田植えの季節になりました。
 さて、日本には古くから「他人百姓」と呼ばれる世渡りの術があります。隣の家が田植えを始めたから、うちもそろそろしょう。あそこが稲の刈り取りを始めたから、うちもやろうなどと考える。・・・・・このように他人が何かやるのを見て、安全を確認してから自分の仕事にとりかかる気性(うまれつきの性質)のことを言います。

 農業をする人にとっては、気候はとても大切な要素の一つであるし、また、昔から共同作業はよく行われていたことだから、「他人百姓」は、そのような農業を営む風土の中から生まれた、言ってみれば「生活の知恵」ということもできます。

 でも、本当に賢いお百姓さんは、いつまでも他人百姓ではいられません。より実り多い収穫を得ようと自分で工夫します。まず、気候や土や稲の性質をよく知り、よそに先がけて田植えをしたり、もう一週間待てば、よく乾燥してくるに違いないと、他人が汗水たらしているのをゆっくりとながめて、遅れて刈り取るものです。

 君たちの勉強でも同じことが言えます。そろそろ中間テストも始まる頃ですが、友達が勉強を始めたから自分もそろそろやろうと思っている人は多いのではありませんか。そういう人は、まさに他人百姓です。

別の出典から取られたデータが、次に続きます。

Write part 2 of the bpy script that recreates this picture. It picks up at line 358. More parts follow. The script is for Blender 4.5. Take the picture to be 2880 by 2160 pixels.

 中間テストの出題範囲をしっかり確認して、量と内容をよく考えて、そのための勉強をいつから始めるのが良いかを決める。テスト開始までの計画を組み立てていく。弱い教科や弱い分野にはなるべく時間を多くとるようにする。そして、後は、自分が立てた計画に自分自身に文句を言わせないで、それを実行していく。賢い人は、自分の勉強法をよく知り、自分の弱点をよく知り、時には友達に先がけ、時にはゆっくりと自分の勉強をコントロールできる人です。

 ゼミの勉強も、テキスト、確認テスト、参考書、ノートのとり方をよく知ることから始まります。それらをどのように自分で活用するかを考えて、自分の勉強方法を作り上げてください。教室の先生たちは、十分君たちの相談にのってくれるはずです。遠慮なく相談してください。

 土の上は歩きにくい。雨が降れば、ぬかるみになる。晴れの日が続けば、土ぼこりが舞い上がる。どのように歩くか、自分で歩き方を工夫しなければならないのです。